_Short task_.
Locate the word "Blender" in the data below, then copy every line that holds it.

_Supplied records_.
============================================================
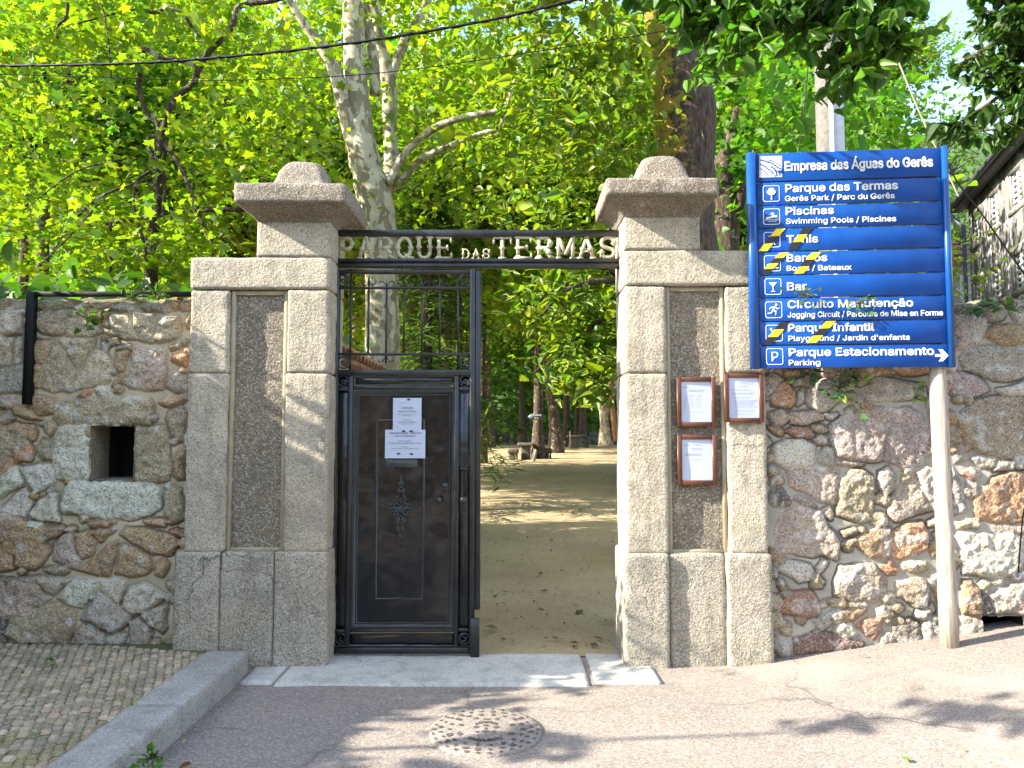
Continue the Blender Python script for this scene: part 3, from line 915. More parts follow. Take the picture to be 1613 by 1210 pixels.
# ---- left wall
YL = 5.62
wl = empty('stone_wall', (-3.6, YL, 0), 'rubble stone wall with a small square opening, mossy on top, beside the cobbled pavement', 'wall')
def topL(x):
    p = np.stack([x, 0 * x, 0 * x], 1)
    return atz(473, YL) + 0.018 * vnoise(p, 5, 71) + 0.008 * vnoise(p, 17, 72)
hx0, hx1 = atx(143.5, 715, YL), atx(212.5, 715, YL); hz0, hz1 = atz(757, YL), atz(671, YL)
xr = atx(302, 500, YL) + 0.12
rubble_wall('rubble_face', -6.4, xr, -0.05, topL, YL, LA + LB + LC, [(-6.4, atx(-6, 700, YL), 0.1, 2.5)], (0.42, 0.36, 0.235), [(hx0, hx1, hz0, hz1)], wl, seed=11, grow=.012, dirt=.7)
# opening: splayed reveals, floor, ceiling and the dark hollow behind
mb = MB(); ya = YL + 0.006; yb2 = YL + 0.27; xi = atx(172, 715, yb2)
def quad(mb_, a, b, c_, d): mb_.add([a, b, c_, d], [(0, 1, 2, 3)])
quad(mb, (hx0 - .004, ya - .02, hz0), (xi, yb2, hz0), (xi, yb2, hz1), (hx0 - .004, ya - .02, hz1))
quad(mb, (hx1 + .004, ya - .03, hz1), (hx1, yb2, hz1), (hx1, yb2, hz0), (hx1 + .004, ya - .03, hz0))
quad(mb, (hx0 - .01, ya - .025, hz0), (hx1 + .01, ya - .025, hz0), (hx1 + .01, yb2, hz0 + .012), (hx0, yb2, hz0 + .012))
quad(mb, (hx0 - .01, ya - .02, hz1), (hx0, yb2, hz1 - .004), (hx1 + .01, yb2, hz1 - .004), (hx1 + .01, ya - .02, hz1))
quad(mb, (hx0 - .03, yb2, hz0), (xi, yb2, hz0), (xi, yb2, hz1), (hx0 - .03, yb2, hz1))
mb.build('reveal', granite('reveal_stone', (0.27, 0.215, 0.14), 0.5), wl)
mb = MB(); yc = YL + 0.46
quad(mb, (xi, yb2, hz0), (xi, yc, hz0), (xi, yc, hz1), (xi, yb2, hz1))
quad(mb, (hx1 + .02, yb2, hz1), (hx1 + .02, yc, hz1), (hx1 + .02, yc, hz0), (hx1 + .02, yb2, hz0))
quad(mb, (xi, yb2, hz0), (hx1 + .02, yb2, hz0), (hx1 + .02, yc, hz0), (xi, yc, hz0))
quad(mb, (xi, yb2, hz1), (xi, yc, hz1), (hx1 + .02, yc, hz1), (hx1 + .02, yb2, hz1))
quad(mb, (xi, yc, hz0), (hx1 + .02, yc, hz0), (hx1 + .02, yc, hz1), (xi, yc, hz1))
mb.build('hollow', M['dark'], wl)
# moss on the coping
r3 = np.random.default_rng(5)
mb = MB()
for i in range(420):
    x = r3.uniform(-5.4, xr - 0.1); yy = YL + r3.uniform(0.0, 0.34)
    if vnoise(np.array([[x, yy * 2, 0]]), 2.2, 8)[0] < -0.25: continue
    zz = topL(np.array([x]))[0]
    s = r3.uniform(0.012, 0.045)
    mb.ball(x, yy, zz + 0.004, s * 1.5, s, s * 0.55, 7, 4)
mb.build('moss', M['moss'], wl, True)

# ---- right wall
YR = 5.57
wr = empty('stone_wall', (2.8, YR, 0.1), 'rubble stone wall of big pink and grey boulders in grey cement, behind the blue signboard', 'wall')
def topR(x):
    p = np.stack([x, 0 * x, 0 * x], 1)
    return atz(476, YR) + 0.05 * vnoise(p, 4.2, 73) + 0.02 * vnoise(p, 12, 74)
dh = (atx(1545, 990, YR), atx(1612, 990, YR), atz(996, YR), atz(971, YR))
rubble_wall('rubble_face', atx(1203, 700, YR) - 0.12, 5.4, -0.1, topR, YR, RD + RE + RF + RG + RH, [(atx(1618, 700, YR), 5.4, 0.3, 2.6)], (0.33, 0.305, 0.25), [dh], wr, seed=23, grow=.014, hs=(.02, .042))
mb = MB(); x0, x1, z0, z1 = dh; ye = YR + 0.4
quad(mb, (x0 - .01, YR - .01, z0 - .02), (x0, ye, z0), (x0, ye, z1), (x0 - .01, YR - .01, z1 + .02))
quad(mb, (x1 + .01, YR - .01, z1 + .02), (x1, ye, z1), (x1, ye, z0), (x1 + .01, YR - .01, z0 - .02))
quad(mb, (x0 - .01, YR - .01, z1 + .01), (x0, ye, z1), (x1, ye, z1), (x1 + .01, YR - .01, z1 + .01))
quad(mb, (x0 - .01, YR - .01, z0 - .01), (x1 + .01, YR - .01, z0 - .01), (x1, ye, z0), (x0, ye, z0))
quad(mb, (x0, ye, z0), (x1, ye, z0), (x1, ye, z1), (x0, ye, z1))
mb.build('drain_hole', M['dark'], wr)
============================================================
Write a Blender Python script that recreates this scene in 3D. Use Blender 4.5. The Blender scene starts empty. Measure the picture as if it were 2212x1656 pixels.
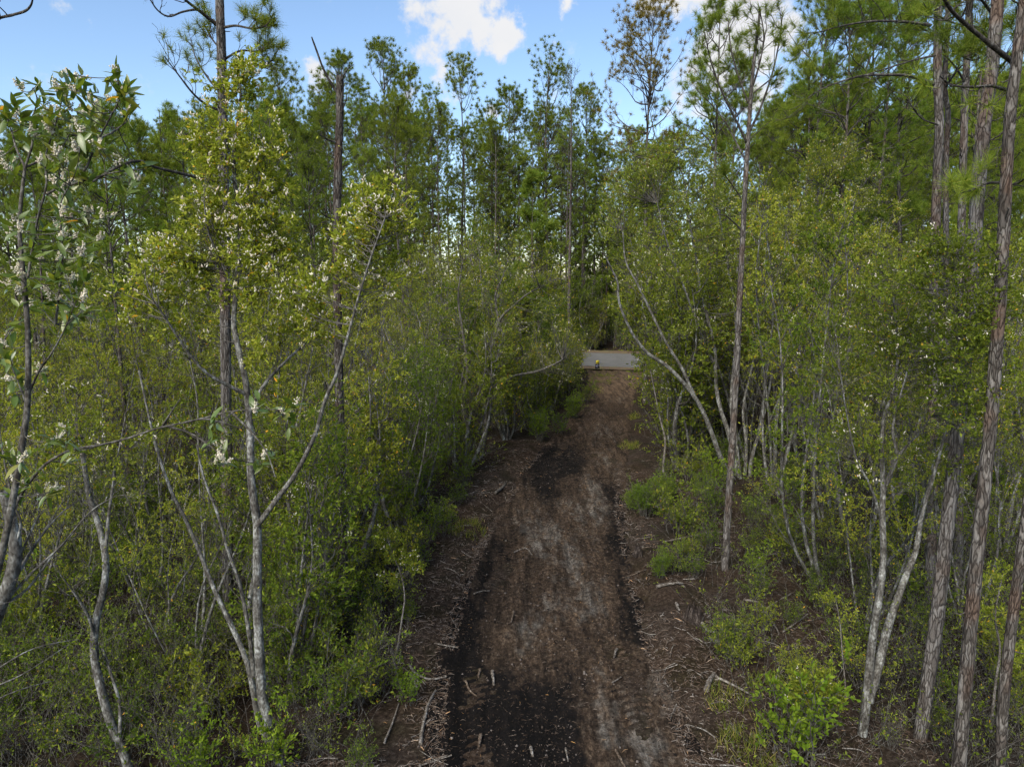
============================================================
_Written response_.
Continue the Blender Python script for this scene: part 3, from line 915. More parts follow. Take the picture to be 1613 by 1210 pixels.
Write a Blender Python script that recreates this scene in 3D. Use Blender 4.5. The Blender scene starts empty. Measure the picture as if it were 2212x1656 pixels.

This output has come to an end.